The top Iranian diplomat and nuclear negotiator made the comments during a wide-ranging interview broadcast on the U.S. NBC network, amid his ongoing visit to New York. Washington granted Zarif a visa to attend this week annual meeting of high-ranking officials of the United Nations Economic and Social Council United Nations, although his freedom of movement has been severely confined to a six-block radius.
Zarif tweeted that the interview was conducted at the residence of Iran’s U.N. ambassador, complaining it was only “one of the three buildings I’m permitted to set foot in while in the US conducting official UN business.”
Refusal by U.S. Secretary of State Mike Pompeo to approve Zarif’s entry could have been interpreted as the closing of the door to diplomacy by Washington in a further bid to isolate the Islamic Republic.
U.S.-Iranian tensions have worsened since the May 2018 departure by U.S. President Donald Trump from the 2015 nuclear deal under which Iran agreed to curtail its atomic program in return for relief from economic sanctions crippling its economy. The situation has escalated over the last two and a half months after the White House enacted a “maximum pressure campaign” aimed at eliminating all oil exports from Tehran entirely over concerns about regional aggression, nuclear and missile programs. Zarif blasted the Trump administration’s reimposition of punishing sanctions, saying “They are terrorizing our people. They are targeting ordinary Iranian civilians,” adding “That’s worse than war.”
Even though U.S. Treasury Secretary Steven Mnuchin announced on June 24 that Iran’s Foreign Minister would be among individuals personally targeted by new sanctions, Washington had reportedly decided to hold off from blacklisting him for now.
Zarif denied Iran’s ballistic missile program contributes to current turmoil in the Middle East, and instead place blame on sales of American arms by U.S. allies Saudi Arabia and the United Arab Emirates, which he claimed is “making our region ready to explode.”

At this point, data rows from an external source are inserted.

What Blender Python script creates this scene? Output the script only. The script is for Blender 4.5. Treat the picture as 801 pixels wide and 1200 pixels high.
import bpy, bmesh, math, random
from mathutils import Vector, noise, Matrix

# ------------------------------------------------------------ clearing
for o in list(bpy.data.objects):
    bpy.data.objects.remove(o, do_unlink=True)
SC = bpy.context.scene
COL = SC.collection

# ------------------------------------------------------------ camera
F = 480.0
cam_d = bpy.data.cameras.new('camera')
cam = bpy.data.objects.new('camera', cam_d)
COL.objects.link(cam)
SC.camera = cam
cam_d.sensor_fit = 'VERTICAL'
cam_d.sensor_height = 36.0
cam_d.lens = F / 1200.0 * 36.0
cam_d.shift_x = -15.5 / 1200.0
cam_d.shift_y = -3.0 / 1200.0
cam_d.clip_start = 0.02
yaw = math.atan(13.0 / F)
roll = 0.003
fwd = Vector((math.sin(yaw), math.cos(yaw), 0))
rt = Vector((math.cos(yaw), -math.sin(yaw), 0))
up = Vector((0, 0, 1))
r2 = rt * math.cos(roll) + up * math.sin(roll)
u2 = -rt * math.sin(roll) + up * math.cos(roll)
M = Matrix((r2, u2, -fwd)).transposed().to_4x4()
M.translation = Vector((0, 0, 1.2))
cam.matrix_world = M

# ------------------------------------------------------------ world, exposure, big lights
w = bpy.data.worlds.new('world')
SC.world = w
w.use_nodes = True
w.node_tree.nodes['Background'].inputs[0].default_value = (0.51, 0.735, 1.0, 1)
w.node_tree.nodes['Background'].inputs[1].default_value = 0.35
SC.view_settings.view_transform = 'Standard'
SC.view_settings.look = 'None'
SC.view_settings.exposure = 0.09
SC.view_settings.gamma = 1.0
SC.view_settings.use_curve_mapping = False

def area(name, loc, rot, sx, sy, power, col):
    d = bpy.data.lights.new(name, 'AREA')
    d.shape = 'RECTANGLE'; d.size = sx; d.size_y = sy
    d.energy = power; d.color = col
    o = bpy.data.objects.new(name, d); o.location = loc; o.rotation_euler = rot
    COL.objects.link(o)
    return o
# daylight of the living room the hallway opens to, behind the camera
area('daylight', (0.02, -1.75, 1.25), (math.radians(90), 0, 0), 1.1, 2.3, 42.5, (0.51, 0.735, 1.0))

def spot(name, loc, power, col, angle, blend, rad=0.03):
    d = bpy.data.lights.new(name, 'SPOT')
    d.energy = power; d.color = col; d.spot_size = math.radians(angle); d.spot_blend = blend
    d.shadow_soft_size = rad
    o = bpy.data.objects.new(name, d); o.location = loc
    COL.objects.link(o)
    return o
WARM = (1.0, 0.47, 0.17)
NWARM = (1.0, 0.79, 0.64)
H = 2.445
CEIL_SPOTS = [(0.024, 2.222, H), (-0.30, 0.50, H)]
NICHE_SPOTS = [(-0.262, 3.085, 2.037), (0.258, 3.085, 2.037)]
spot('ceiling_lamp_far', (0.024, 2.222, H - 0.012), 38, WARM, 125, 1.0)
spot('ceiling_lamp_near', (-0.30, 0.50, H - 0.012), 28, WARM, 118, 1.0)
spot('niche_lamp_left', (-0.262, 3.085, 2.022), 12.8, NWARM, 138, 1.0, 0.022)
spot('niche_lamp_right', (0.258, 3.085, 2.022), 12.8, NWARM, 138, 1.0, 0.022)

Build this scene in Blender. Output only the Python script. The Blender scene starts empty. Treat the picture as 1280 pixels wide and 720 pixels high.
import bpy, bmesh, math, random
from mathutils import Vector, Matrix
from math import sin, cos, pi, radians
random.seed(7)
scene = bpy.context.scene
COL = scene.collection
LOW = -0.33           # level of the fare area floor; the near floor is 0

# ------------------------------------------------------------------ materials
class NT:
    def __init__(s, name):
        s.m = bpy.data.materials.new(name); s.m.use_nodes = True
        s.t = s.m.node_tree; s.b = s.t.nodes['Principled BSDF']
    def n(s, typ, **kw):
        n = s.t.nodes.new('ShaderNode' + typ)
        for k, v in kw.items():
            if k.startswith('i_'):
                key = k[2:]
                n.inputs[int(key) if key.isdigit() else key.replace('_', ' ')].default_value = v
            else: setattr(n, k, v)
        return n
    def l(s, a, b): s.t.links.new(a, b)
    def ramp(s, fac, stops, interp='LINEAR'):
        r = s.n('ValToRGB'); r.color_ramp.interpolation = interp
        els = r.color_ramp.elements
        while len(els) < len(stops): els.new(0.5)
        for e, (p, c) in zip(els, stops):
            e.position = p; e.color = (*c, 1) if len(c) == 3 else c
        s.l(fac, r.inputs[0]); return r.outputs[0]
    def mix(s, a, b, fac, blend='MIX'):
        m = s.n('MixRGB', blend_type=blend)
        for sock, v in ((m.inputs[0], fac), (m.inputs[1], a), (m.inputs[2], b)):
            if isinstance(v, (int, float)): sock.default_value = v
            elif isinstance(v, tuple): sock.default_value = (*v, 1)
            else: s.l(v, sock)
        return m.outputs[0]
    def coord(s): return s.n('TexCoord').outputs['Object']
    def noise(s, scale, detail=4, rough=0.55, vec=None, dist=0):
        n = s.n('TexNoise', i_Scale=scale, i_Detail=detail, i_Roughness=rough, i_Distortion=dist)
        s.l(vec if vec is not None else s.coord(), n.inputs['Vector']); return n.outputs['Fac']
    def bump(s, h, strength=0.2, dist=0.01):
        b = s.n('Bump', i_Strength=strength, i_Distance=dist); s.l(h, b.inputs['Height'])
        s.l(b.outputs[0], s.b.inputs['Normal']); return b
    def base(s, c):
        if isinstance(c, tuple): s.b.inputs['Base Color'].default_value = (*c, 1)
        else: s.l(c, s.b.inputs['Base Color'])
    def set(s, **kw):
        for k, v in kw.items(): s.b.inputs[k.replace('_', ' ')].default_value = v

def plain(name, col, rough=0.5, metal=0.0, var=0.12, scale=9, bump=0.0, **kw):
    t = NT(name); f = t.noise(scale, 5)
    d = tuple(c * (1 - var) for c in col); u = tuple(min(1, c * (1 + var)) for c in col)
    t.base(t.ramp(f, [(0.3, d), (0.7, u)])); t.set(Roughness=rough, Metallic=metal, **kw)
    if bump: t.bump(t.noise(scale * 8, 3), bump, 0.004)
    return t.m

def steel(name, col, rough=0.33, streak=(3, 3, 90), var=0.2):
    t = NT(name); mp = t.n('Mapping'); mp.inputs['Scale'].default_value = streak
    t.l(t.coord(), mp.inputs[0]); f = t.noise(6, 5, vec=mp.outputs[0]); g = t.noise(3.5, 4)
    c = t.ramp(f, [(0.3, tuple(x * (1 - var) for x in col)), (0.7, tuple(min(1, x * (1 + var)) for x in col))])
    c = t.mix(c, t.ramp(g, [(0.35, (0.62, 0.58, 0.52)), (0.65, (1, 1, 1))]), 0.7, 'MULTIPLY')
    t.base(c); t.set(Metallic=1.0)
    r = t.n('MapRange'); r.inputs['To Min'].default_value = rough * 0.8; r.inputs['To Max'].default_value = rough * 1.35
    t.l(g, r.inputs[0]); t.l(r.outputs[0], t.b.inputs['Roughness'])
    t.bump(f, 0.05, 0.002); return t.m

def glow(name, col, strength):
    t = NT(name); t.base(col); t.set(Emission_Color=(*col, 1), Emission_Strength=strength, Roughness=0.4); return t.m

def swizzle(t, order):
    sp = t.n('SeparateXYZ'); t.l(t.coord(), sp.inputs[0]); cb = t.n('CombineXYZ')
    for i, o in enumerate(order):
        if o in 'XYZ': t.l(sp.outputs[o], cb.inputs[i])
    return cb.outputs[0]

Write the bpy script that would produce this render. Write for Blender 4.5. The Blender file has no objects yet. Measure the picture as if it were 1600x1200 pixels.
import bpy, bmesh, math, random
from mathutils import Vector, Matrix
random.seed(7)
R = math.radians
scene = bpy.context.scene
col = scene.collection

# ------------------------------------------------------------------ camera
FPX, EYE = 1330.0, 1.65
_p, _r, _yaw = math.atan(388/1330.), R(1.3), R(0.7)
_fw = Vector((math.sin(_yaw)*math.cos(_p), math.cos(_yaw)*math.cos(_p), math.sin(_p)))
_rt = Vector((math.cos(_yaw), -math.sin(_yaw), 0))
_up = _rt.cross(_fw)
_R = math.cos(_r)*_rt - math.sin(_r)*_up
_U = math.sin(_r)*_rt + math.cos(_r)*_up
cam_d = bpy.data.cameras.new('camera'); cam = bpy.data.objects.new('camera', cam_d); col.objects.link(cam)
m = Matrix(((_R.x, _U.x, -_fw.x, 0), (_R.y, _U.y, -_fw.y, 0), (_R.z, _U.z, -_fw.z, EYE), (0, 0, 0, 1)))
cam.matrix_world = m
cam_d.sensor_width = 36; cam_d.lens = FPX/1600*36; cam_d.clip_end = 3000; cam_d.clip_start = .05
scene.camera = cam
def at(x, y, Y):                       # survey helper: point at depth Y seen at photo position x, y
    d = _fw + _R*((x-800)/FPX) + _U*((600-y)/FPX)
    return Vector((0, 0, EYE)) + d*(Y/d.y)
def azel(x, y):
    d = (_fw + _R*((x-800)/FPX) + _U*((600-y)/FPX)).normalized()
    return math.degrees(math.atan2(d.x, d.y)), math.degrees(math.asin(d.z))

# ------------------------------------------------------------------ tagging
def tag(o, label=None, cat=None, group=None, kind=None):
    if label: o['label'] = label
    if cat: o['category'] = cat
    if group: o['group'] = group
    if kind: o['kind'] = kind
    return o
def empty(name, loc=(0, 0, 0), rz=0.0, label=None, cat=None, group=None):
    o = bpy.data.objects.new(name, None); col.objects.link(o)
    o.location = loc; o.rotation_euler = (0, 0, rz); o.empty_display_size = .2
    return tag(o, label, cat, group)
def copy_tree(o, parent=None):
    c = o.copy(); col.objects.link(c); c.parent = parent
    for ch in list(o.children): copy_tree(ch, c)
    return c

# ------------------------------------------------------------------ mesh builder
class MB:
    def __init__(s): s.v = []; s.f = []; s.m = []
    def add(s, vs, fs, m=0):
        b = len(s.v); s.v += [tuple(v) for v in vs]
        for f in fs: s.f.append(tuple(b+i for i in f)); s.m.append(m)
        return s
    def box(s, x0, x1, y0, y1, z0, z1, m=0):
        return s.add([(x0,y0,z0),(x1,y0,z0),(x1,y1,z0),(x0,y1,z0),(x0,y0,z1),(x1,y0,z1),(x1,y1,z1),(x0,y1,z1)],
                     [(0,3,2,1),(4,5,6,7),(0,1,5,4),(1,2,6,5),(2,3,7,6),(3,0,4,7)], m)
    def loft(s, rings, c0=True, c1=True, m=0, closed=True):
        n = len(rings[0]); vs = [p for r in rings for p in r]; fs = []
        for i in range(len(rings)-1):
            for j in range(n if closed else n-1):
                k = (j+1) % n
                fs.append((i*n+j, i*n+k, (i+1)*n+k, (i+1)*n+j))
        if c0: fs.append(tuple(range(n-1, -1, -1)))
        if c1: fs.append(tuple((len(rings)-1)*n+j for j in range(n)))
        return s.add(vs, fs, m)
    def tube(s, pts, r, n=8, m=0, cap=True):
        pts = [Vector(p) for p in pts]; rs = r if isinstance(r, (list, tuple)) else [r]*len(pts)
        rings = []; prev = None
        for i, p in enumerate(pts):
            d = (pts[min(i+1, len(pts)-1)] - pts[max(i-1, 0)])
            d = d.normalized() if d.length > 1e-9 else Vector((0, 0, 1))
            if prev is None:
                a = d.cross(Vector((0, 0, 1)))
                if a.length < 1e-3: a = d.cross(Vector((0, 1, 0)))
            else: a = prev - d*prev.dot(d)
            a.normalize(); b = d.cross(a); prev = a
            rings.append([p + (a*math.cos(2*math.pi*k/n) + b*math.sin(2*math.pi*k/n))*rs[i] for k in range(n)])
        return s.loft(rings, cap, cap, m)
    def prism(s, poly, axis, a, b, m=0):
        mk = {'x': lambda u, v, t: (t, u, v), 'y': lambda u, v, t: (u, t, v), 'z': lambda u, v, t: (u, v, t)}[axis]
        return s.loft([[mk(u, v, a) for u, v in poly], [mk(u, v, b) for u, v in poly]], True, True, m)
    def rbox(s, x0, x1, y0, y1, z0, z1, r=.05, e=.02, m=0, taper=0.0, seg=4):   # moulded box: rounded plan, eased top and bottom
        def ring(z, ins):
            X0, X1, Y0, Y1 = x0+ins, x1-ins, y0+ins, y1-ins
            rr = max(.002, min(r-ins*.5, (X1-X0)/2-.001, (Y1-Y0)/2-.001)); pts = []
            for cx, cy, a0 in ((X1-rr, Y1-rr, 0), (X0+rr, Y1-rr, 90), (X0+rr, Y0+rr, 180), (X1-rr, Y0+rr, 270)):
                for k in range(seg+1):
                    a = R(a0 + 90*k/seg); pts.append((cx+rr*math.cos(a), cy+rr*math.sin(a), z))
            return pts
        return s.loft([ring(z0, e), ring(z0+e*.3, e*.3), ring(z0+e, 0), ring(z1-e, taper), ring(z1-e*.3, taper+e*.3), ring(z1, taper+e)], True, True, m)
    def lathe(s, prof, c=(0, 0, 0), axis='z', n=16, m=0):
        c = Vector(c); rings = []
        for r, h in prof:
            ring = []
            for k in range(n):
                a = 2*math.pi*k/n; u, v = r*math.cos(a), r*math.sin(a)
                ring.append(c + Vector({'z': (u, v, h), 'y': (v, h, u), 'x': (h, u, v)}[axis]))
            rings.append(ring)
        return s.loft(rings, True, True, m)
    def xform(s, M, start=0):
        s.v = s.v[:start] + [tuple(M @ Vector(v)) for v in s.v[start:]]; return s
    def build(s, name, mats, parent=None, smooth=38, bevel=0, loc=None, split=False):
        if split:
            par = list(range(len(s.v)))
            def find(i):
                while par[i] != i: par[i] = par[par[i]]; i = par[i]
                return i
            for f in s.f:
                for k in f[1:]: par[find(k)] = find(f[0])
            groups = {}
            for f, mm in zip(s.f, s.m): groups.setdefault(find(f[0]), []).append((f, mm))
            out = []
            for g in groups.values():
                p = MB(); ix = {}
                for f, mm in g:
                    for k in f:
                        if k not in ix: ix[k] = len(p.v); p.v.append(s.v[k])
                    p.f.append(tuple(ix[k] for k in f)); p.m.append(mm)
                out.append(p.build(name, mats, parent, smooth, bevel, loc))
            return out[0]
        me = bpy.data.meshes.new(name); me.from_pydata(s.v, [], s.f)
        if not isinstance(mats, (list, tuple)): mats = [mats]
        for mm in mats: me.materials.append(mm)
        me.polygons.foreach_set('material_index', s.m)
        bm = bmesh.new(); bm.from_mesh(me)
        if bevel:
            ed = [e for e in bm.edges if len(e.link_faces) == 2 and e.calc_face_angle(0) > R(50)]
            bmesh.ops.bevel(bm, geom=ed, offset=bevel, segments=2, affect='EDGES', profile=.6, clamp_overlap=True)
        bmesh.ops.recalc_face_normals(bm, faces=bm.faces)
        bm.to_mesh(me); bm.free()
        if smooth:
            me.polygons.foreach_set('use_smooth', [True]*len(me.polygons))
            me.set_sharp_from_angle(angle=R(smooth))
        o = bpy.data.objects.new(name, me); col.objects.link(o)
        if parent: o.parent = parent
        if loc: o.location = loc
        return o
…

He also insisted the U.S. military drone aircraft Tehran downed last month had violated Iranian airspace, while the U.S. Department of Defense insists it was in international jurisdiction.
In further defiance of the U.S., Zarif declared the Islamic Republic will continue to resist what he termed as “aggression,” and vowed his people will “find a way to circumvent the pressure through relying on their own resources, on their own capabilities, and on their own talent.”